The sacks were transported using false documents, Customs Department assistant director-general Paddy Abdul Halim said.

"We are still investigating whether the two shipments are linked," he said.

The scales could fetch up to Malaysian ringgit 1,500 ($346) per kilogram on the Malaysian black market, although its value varies according to the region, Paddy added.

No one has been arrested in connection with the seizures as no recipient could be traced. It is also unclear if Malaysia was the final destination for the pangolin scales.

It is believed that such shipments sent to Malaysia were usually meant for Vietnam and China, Wildlife and National Parks Department deputy director of enforcement Rozidan Md Yasin said.
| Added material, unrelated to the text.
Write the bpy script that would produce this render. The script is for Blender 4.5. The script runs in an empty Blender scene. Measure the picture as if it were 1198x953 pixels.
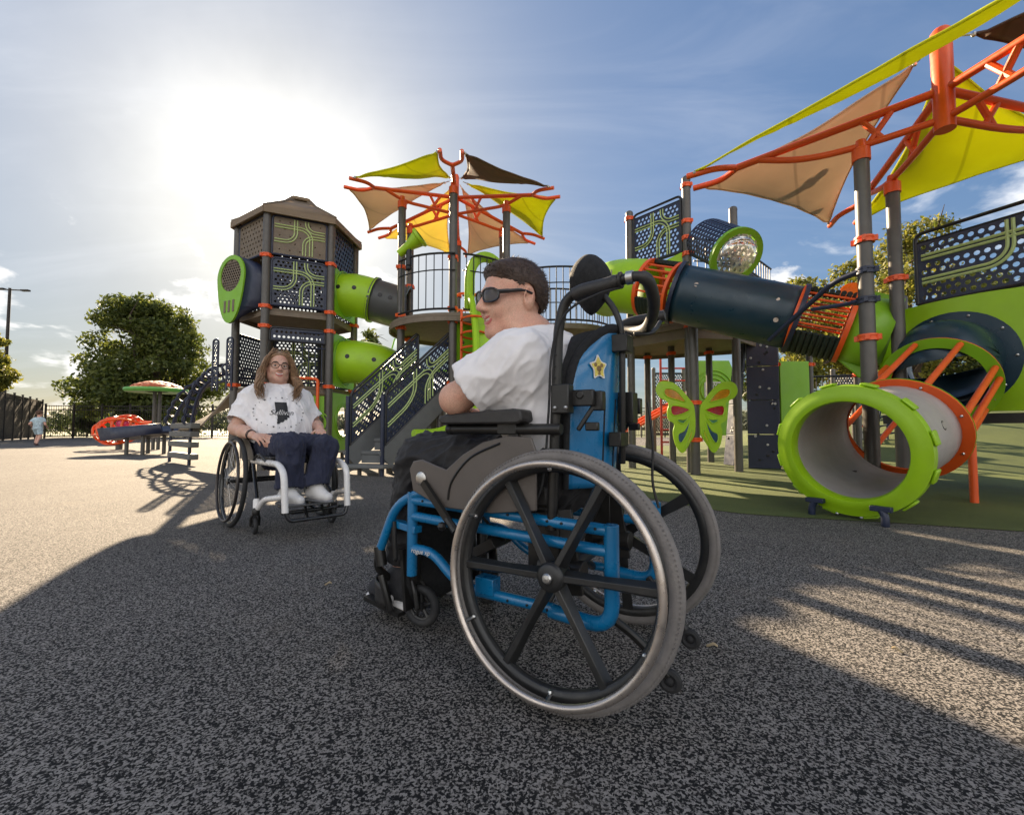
import bpy, math, random
import numpy as np
from mathutils import Vector, Matrix, noise
random.seed(7); np.random.seed(7)
SC = bpy.context.scene
COL = SC.collection
PI = math.pi
R = math.radians
def V(*a): return Vector(a if len(a) > 1 else a[0])

# ---------------------------------------------------------------- camera model (used to set out the place)
FPX, CAMH, PITCH = 525.0, 0.66, math.atan((501-476.5)/525.0)
def ray(px, py):
    u = (px-599)/FPX; w = -(py-476.5)/FPX
    c, s = math.cos(PITCH), math.sin(PITCH)
    return Vector((u, c-w*s, s+w*c))
def U(px, py, Y):
    d = ray(px, py); return d*(Y/d.y) + Vector((0, 0, CAMH))
def G(px, py, z=0):
    d = ray(px, py); return d*((z-CAMH)/d.z) + Vector((0, 0, CAMH))

# ---------------------------------------------------------------- materials
def nodes(m):
    m.use_nodes = True
    nt = m.node_tree
    for n in list(nt.nodes): nt.nodes.remove(n)
    return nt
def N(nt, typ, **kw):
    n = nt.nodes.new(typ)
    for k, v in kw.items():
        if k.startswith('i_'):
            key = k[2:]
            n.inputs[int(key) if key.isdigit() else key.replace('_', ' ')].default_value = v
        else: setattr(n, k, v)
    return n
def c4(c): return (c[0], c[1], c[2], 1.0)
MATS = {}
def mat(name, col, rough=.5, metal=0., var=.12, scale=8., bump=.0, bscale=120., spec=.5, coat=0., trans=0., dirt=0., sheen=0., sss=0.):
    """principled paint/plastic/cloth with uneven colour, gloss and grain"""
    if name in MATS: return MATS[name]
    m = bpy.data.materials.new(name); nt = nodes(m)
    out = N(nt, 'ShaderNodeOutputMaterial'); b = N(nt, 'ShaderNodeBsdfPrincipled')
    tc = N(nt, 'ShaderNodeTexCoord')
    nz = N(nt, 'ShaderNodeTexNoise', i_Scale=scale, i_Detail=6., i_Roughness=.62)
    nt.links.new(tc.outputs['Object'], nz.inputs['Vector'])
    rp = N(nt, 'ShaderNodeMapRange', i_1=.28, i_2=.72, i_3=1-var, i_4=1+var)
    nt.links.new(nz.outputs[0], rp.inputs[0])
    mx = N(nt, 'ShaderNodeMix', data_type='RGBA', blend_type='MULTIPLY'); mx.inputs[0].default_value = 1.
    mx.inputs[6].default_value = c4(col); nt.links.new(rp.outputs[0], mx.inputs[7])
    last = mx.outputs[2]
    if dirt > 0:
        n2 = N(nt, 'ShaderNodeTexNoise', i_Scale=scale*.45, i_Detail=8., i_Roughness=.7)
        nt.links.new(tc.outputs['Object'], n2.inputs['Vector'])
        r2 = N(nt, 'ShaderNodeMapRange', i_1=.52, i_2=.75, i_3=0., i_4=dirt)
        nt.links.new(n2.outputs[0], r2.inputs[0])
        m2 = N(nt, 'ShaderNodeMix', data_type='RGBA'); m2.inputs[7].default_value = (.22, .19, .15, 1)
        nt.links.new(r2.outputs[0], m2.inputs[0]); nt.links.new(last, m2.inputs[6]); last = m2.outputs[2]
    nt.links.new(last, b.inputs['Base Color'])
    r3 = N(nt, 'ShaderNodeMapRange', i_1=.3, i_2=.7, i_3=max(.02, rough-.08), i_4=min(1, rough+.1))
    n3 = N(nt, 'ShaderNodeTexNoise', i_Scale=scale*3.1, i_Detail=5.)
    nt.links.new(tc.outputs['Object'], n3.inputs['Vector']); nt.links.new(n3.outputs[0], r3.inputs[0])
    nt.links.new(r3.outputs[0], b.inputs['Roughness'])
    b.inputs['Metallic'].default_value = metal
    b.inputs['Specular IOR Level'].default_value = spec
    if coat: b.inputs['Coat Weight'].default_value = coat; b.inputs['Coat Roughness'].default_value = .15
    if sheen: b.inputs['Sheen Weight'].default_value = sheen
    if sss:
        b.inputs['Subsurface Weight'].default_value = sss
        b.inputs['Subsurface Radius'].default_value = (1., .35, .2); b.inputs['Subsurface Scale'].default_value = .012
    if bump:
        n4 = N(nt, 'ShaderNodeTexNoise', i_Scale=bscale, i_Detail=4.)
        nt.links.new(tc.outputs['Object'], n4.inputs['Vector'])
        bp = N(nt, 'ShaderNodeBump', i_Strength=bump, i_Distance=.004)
        nt.links.new(n4.outputs[0], bp.inputs['Height']); nt.links.new(bp.outputs[0], b.inputs['Normal'])
    sh = b.outputs[0]
    if trans:
        t = N(nt, 'ShaderNodeBsdfTranslucent'); nt.links.new(last, t.inputs['Color'])
        ms = N(nt, 'ShaderNodeMixShader', i_0=trans)
        nt.links.new(sh, ms.inputs[1]); nt.links.new(t.outputs[0], ms.inputs[2]); sh = ms.outputs[0]
    nt.links.new(sh, out.inputs['Surface'])
    MATS[name] = m
    return m

LIME = mat('lime_plastic', (.29, .5, .006), .42, var=.1, scale=3, bump=.06, bscale=300, dirt=.2)
LIMED = mat('lime_panel', (.19, .42, .012), .45, var=.08, scale=2, bump=.04, bscale=400, dirt=.1)
OLIVE = mat('olive_track', (.4, .5, .2), .5, var=.1, scale=5)
NAVY = mat('navy_plastic', (.012, .018, .045), .42, var=.15, scale=4, bump=.05, bscale=300, dirt=.06)
BLUEG = mat('petrol_plastic', (.009, .032, .052), .34, var=.15, scale=3, bump=.04, bscale=260, dirt=.08)
ORANGE = mat('orange_powdercoat', (.72, .095, .012), .38, var=.1, scale=6, bump=.03, bscale=400, dirt=.08)
POST = mat('bronze_grey_post', (.085, .078, .07), .42, metal=.2, var=.14, scale=5, dirt=.15)
BLACKM = mat('black_metal', (.014, .014, .016), .4, metal=.2, var=.2, scale=9)
DECK = mat('brown_deck', (.16, .125, .09), .7, var=.15, scale=6, bump=.15, bscale=90, dirt=.2)
GREYD = mat('grey_step_coat', (.12, .125, .125), .6, var=.12, scale=6, bump=.1, bscale=200, dirt=.2)
TUBEGREY = mat('warm_grey_plastic', (.36, .33, .31), .42, var=.1, scale=4, dirt=.25)
TAN = mat('tan_shade_cloth', (.56, .46, .36), .8, var=.06, scale=2, bump=.15, bscale=160, trans=.4)
LIMEC = mat('lime_shade_cloth', (.62, .64, .025), .8, var=.06, scale=2, bump=.15, bscale=160, trans=.5)
YELC = mat('yellow_shade_cloth', (.75, .66, .24), .8, var=.06, scale=2, bump=.15, bscale=160, trans=.5)
BROWNC = mat('brown_shade_cloth', (.17, .115, .085), .8, var=.06, scale=2, bump=.15, bscale=160, trans=.35)
ROOFT = mat('roof_panel_tan', (.22, .16, .1), .6, var=.12, scale=3, dirt=.15, trans=.15)
STEEL = mat('bare_steel', (.55, .54, .52), .32, metal=1., var=.1, scale=12)

def seams(m):
    """sewn panel seams and a slightly uneven knit for the shade cloths"""
    nt = m.node_tree; tc = [n for n in nt.nodes if n.type == 'TEX_COORD'][0]; mp = N(nt, 'ShaderNodeMapping'); mp.inputs['Rotation'].default_value = (0, 0, .6); nt.links.new(tc.outputs['Object'], mp.inputs[0])
    w = N(nt, 'ShaderNodeTexWave', wave_type='BANDS', bands_direction='X', i_Scale=.42, i_Distortion=.15); nt.links.new(mp.outputs[0], w.inputs['Vector'])
    r = N(nt, 'ShaderNodeMapRange', i_1=.993, i_2=.9995, i_3=1., i_4=.84); nt.links.new(w.outputs[1], r.inputs[0])
    for l in list(nt.links):
        if l.from_node.type == 'MIX' and l.to_node.type in ('BSDF_PRINCIPLED', 'BSDF_TRANSLUCENT') and l.to_socket.name in ('Base Color', 'Color'):
            mx = N(nt, 'ShaderNodeMix', data_type='RGBA', blend_type='MULTIPLY'); mx.inputs[0].default_value = 1.; s, t = l.from_socket, l.to_socket; nt.links.new(s, mx.inputs[6]); nt.links.new(r.outputs[0], mx.inputs[7]); nt.links.new(mx.outputs[2], t)
for m_ in (TAN, LIMEC, YELC, BROWNC): seams(m_)
# ---------------------------------------------------------------- mesh builder
def frame_of(d):
    d = Vector(d).normalized()
    a = Vector((0, 0, 1)) if abs(d.z) < .9 else Vector((1, 0, 0))
    u = a.cross(d).normalized(); v = d.cross(u)
    return u, v
def cr(pts, k=6, closed=False):
    """catmull-rom through points"""
    P = [Vector(p) for p in pts]; n = len(P); out = []
    rng = range(n) if closed else range(n-1)
    for i in rng:
        if closed: p0, p1, p2, p3 = P[i-1], P[i], P[(i+1) % n], P[(i+2) % n]
        else: p0, p1, p2, p3 = P[max(i-1, 0)], P[i], P[i+1], P[min(i+2, n-1)]
        for j in range(k):
            t = j/k
            out.append(.5*((2*p1)+(p2-p0)*t+(2*p0-5*p1+4*p2-p3)*t*t+(3*p1-p0-3*p2+p3)*t**3))
    if not closed: out.append(P[-1])
    return out
def bend(pts, r, k=5):
    """polyline with rounded corners"""
    P = [Vector(p) for p in pts]; out = [P[0]]
    for i in range(1, len(P)-1):
        a, b, c = P[i-1], P[i], P[i+1]
        l = min(r, (b-a).length*.48, (c-b).length*.48)
        s = b+(a-b).normalized()*l; e = b+(c-b).normalized()*l
        for j in range(k+1):
            t = j/k; out.append(s*(1-t)**2+b*2*t*(1-t)+e*t*t)
    out.append(P[-1]); return out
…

The scales are reportedly considered a delicacy in China, according to AFP.

Pangolin seized in Malaysia
Malaysia custom officials hold up seized pangolin scales at Kuala Lumpur airport customs complex in Sepang on 8 May Reuters/Rozanna Latiff

Smuggling of parts of endangered species is illegal in Malaysia and if convicted a person can face a minimum fine of 10 times or a maximum of 20 times the amount of the customs duty or Malaysian ringgit 100,000, and/or imprisonment not exceeding three years.

Eight species of pangolins are found in southern Asia and Sub-Saharan Africa. They range from 30cm to 100cm (12 to 39in) in length.

Pangolins' survival has raised concern for wildlife conservationists in recent years. A study published in Conservation Letters indicated that more than 21,000kg of scales and 23,109 pangolins were trafficked in a total of 206 seizure reports between January 2008 and March 2016. This means that around 66,000 pangolins have been killed in that period.